The ballad-singers are of both sexes, and are very dilapidated specimens. The tone in which they send their voices on the shuddering air is utterly indescribable—a sort of droning, pillelu falsetto, at once outrageously comical and lugubrious. They sing everything in the same melancholy cadence, whether lamentation or love-song. Very often, two, more especially of women, will be together. The first will sing the first two lines of a quatrain alone, and then the second will join in, and they rise to the height of discord together. Fair-days are their days of harvest, although in cities like Cork or Waterford they may be seen on every day except Sunday. A popular ballad will often have a very large sale, and will find its way all over the country.

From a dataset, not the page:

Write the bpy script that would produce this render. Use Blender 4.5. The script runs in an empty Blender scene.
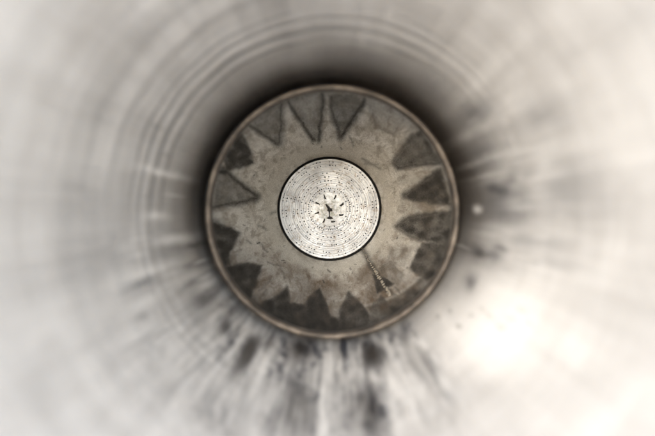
import bpy, bmesh, math, random
import numpy as np
from mathutils import Vector
R = math.radians
random.seed(4)
rng = np.random.RandomState(7)
sc = bpy.context.scene
COL = sc.collection

# ------------------------------------------------------------------ camera
AX_Z = 1.20                                   # height of the engine axis above the ground
FPX = 444.0                                   # focal length in pixels of the 655 px wide photograph
CAM = Vector((-0.01135, 0.0, AX_Z + 0.01514))
cd = bpy.data.cameras.new('camera'); cam = bpy.data.objects.new('camera', cd); COL.objects.link(cam)
cam.location = CAM
cam.rotation_euler = (R(90 - 1.884), 0, R(-0.284))
cd.sensor_width = 36; cd.lens = 36 * FPX / 655
cd.clip_start = 0.01; cd.clip_end = 3000
cd.dof.use_dof = True; cd.dof.focus_distance = 1.10; cd.dof.aperture_fstop = 1.35
sc.camera = cam

# ------------------------------------------------------------------ sky, sun, exposure
SUN_TRAVEL = Vector((0.31, 1.0, -0.22)).normalized()
to_sun = -SUN_TRAVEL
elev = math.asin(to_sun.z); azim = math.atan2(to_sun.x, to_sun.y)
w = bpy.data.worlds.new('World'); sc.world = w; w.use_nodes = True
nt = w.node_tree; nt.nodes.clear()
sky = nt.nodes.new('ShaderNodeTexSky'); sky.sky_type = 'NISHITA'; sky.sun_disc = False
sky.sun_elevation = elev; sky.sun_rotation = azim
sky.air_density = 1.0; sky.dust_density = 1.0; sky.ozone_density = 1.9
bg = nt.nodes.new('ShaderNodeBackground'); bg.inputs[1].default_value = 0.15
wo = nt.nodes.new('ShaderNodeOutputWorld')
nt.links.new(sky.outputs[0], bg.inputs[0]); nt.links.new(bg.outputs[0], wo.inputs[0])
sd = bpy.data.lights.new('sun', 'SUN'); sun = bpy.data.objects.new('sun', sd); COL.objects.link(sun)
sd.energy = 1.5; sd.angle = R(46); sd.color = (1.0, 0.99, 0.98)
sun.rotation_euler = SUN_TRAVEL.to_track_quat('-Z', 'Y').to_euler()
sun.location = (-3, -4, 4)
sc.view_settings.view_transform = 'Standard'; sc.view_settings.look = 'None'
sc.view_settings.gamma = 1; sc.view_settings.use_curve_mapping = False
sc.view_settings.exposure = 1.95
sc.cycles.max_bounces = 16; sc.cycles.diffuse_bounces = 10; sc.cycles.glossy_bounces = 10
sc.cycles.sample_clamp_indirect = 4

# ------------------------------------------------------------------ material helpers
class M:
    def __init__(s, name):
        s.m = bpy.data.materials.new(name); s.m.use_nodes = True
        s.t = s.m.node_tree; s.b = s.t.nodes['Principled BSDF']
        s.tc = s.n('ShaderNodeTexCoord').outputs['Object']
    def n(s, kind, **kw):
        nd = s.t.nodes.new(kind)
        for k, v in kw.items(): setattr(nd, k, v)
        return nd
    def l(s, a, b): s.t.links.new(a, b)
    def math(s, op, a, b=None, clamp=False):
        nd = s.n('ShaderNodeMath', operation=op); nd.use_clamp = clamp
        for i, v in enumerate((a, b)):
            if v is None: continue
            if isinstance(v, (int, float)): nd.inputs[i].default_value = v
            else: s.l(v, nd.inputs[i])
        return nd.outputs[0]
    def noise(s, scale, detail=4, rough=0.55, vec=None, dist=0.0):
        nd = s.n('ShaderNodeTexNoise'); nd.inputs['Scale'].default_value = scale
        nd.inputs['Detail'].default_value = detail; nd.inputs['Roughness'].default_value = rough
        nd.inputs['Distortion'].default_value = dist
        s.l(vec or s.tc, nd.inputs['Vector']); return nd.outputs['Fac']
    def ramp(s, fac, stops):
        nd = s.n('ShaderNodeValToRGB'); s.l(fac, nd.inputs[0])
        e = nd.color_ramp.elements
        while len(e) < len(stops): e.new(0.5)
        for el, (p, c) in zip(e, stops):
            el.position = p; el.color = (c, c, c, 1) if isinstance(c, (int, float)) else (*c, 1)
        return nd.outputs[0]
    def mix(s, fac, a, b, mode='MIX'):
        nd = s.n('ShaderNodeMix', data_type='RGBA', blend_type=mode)
        for sock, v in ((nd.inputs[0], fac), (nd.inputs[6], a), (nd.inputs[7], b)):
            if isinstance(v, tuple): sock.default_value = (*v, 1)
            elif isinstance(v, (int, float)): sock.default_value = v
            else: s.l(v, sock)
        return nd.outputs[2]
    def attr(s, name):
        return s.n('ShaderNodeAttribute', attribute_name=name).outputs['Fac']
    def bump(s, h, strength, dist):
        nd = s.n('ShaderNodeBump'); nd.inputs['Strength'].default_value = strength
        nd.inputs['Distance'].default_value = dist
        s.l(h, nd.inputs['Height']); s.l(nd.outputs[0], s.b.inputs['Normal']); return nd
    def axial(s, k, ky):
        """vector (k*cos, ky*y, k*sin) round the engine axis: streaks that run along the axis"""
        sep = s.n('ShaderNodeSeparateXYZ'); s.l(s.tc, sep.inputs[0])
        x, y = sep.outputs[0], sep.outputs[1]
        z = sep.outputs[2]
        r = s.math('SQRT', s.math('ADD', s.math('MULTIPLY', x, x), s.math('MULTIPLY', z, z)))
        c = s.n('ShaderNodeCombineXYZ')
        s.l(s.math('MULTIPLY', s.math('DIVIDE', x, r), k), c.inputs[0])
        s.l(s.math('MULTIPLY', y, ky), c.inputs[1])
        s.l(s.math('MULTIPLY', s.math('DIVIDE', z, r), k), c.inputs[2])
        return c.outputs[0], r, y
    def set(s, **kw):
        for k, v in kw.items():
            k = k.replace('_', ' ')
            if isinstance(v, tuple): s.b.inputs[k].default_value = (*v, 1)
            elif isinstance(v, (int, float)): s.b.inputs[k].default_value = v
            else: s.l(v, s.b.inputs[k])

def mat_bell():
    m = M('worn_bell_steel')
    v1, r, y = m.axial(5.0, 2.2); v2, _, _ = m.axial(16.0, 3.0); v3, _, _ = m.axial(1.3, 40.0)
    s1 = m.noise(1.0, 4, 0.6, v1, 0.3)
    s2 = m.noise(1.0, 3, 0.6, v2)
    rings = m.noise(1.0, 3, 0.6, v3)
    blot = m.noise(9.0, 5, 0.6, None, 0.6)
    mark = m.attr('mark'); pale = m.attr('pale')
    a = m.math('ADD', m.math('MULTIPLY', s1, 0.42), m.math('MULTIPLY', s2, 0.13))
    a = m.math('ADD', a, m.math('MULTIPLY', blot, 0.45))
    col = m.ramp(a, [(0.32, (0.54, 0.527, 0.52)), (0.50, (0.67, 0.657, 0.65)), (0.68, (0.79, 0.778, 0.77))])
    col = m.mix(m.ramp(rings, [(0.35, 0.22), (0.6, 0.0)]), col, (0.34, 0.32, 0.30))
    falloff = m.attr('falloff')
    hb = m.math('MULTIPLY', falloff, m.ramp(a, [(0.38, 1.0), (0.64, 0.5)]))
    col = m.mix(hb, col, (0.088, 0.081, 0.074))
    col = m.mix(m.math('MULTIPLY', m.attr('grime_reflect'), 1.15, True), col, (0.070, 0.075, 0.092))
    col = m.mix(mark, col, (0.045, 0.038, 0.032))
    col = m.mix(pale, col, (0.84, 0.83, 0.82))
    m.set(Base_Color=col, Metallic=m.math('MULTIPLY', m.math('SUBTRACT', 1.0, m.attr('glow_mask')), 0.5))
    ro = m.ramp(m.math('ADD', m.math('MULTIPLY', s2, 0.5), m.math('MULTIPLY', blot, 0.5)), [(0.35, 0.34), (0.65, 0.52)])
    m.set(Roughness=ro)
    h = m.math('ADD', m.math('MULTIPLY', s1, 0.6), m.math('MULTIPLY', s2, 0.5))
    m.bump(h, 0.32, 0.010)
    return m.m

def mat_chamber():
    m = M('sooted_chamber_steel')
    soot_and_dark = m.attr('soot_and_dark'); rust = m.attr('rust'); pale = m.attr('pale')
    mp = m.n('ShaderNodeMapping'); mp.inputs['Scale'].default_value = (1, 0.24, 1); m.l(m.tc, mp.inputs[0]); mv = mp.outputs[0]
    g = m.noise(420, 3, 0.7, mv); f = m.noise(60, 6, 0.65, mv, 0.4); b = m.noise(9, 5, 0.6, None, 0.8)
    col = m.ramp(b, [(0.37, (0.50, 0.465, 0.41)), (0.53, (0.78, 0.762, 0.715)), (0.7, (0.84, 0.83, 0.795))])
    col = m.mix(m.ramp(f, [(0.38, 0.60), (0.52, 0.0)]), col, (0.26, 0.22, 0.175))
    col = m.mix(m.math('MULTIPLY', rust, m.ramp(f, [(0.35, 1.0), (0.65, 0.6)])), col, (0.15, 0.105, 0.07))
    col = m.mix(pale, col, (0.66, 0.64, 0.59))
    f2 = m.noise(150, 4, 0.7, m.axial(1.0, 1.6)[0])
    sf = m.math('ADD', m.math('ADD', m.math('MULTIPLY', m.math('SUBTRACT', f, 0.5), 0.20), m.math('MULTIPLY', m.math('SUBTRACT', f2, 0.5), 0.8)), soot_and_dark)
    sf = m.math('MULTIPLY', sf, 1.55)
    sf = m.math('MULTIPLY', sf, m.math('GREATER_THAN', soot_and_dark, 0.0))
    sf = m.math('MULTIPLY', sf, m.ramp(soot_and_dark, [(0.0, 0.0), (0.12, 1.0)]), clamp=True)
    col = m.mix(0.75, col, m.ramp(f2, [(0.36, 0.68), (0.58, 1.0)]), 'MULTIPLY')
    col = m.mix(sf, col, (0.026, 0.023, 0.020))
    col = m.mix(0.95, col, m.ramp(g, [(0.32, 0.66), (0.66, 1.0)]), 'MULTIPLY')
    m.set(Base_Color=col, Metallic=0.0, Roughness=m.ramp(f, [(0.3, 0.55), (0.7, 0.75)]), Specular_IOR_Level=0.3)
    m.bump(m.math('ADD', m.math('MULTIPLY', g, 0.4), m.math('MULTIPLY', f, 1.0)), 0.45, 0.004)
    return m.m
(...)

The greater portion of ballads composed in this way are, of course, destitute of anything like poetry—mere pieces of outrageous metaphor and Malapropoian long words, for which last the ballad-singers have a ridiculous fondness. The singers sing in a foreign language; they have lost the sweet tongue peculiarly fitted for improvised poetry, in which their predecessors the bards, down to the date of less than one hundred years ago, sang so sweetly and so strongly, with such dramatic diction and happy boldness of epithet. The language of the Saxon oppressor is from the tongue, and not from the heart. As the mother of the late William Carleton used to say, "the Irish melts into the tune;" the English doesn't, and so many of the finest of the ancient melodies are now songs without words. "Turlogh O'Carolan," "Donogh MacConmara," and the "Mangaire Sugach" have not left their successors among the "English" poets of the present day. Among a people naturally so eloquent as the native Irish, not even the drapery of an incongruous language can entirely obscure the native vigor and strength of thought. A ballad is sometime seen which, though often unequal and rude, is alive with impassioned poetry, fierce, melancholy, or tender, and it almost always becomes a general favorite, and is preserved beyond its day to become a part of the standard stock. The songs of so genuine a poet as William Allingham, who is the only cultivated Irish poet who has had the taste and the spirit to reproduce in spirit and diction these wild flowers of song, have been printed on the half-penny ballad-sheets, and sung at the evening hearth and at the morning milking all over Ireland. "Lovely Mary Donnelly" and the "Irish Girl's Lamentation" have become, in truth, a part of the songs of the nation, touching alike the cultivated intellect and the untutored heart.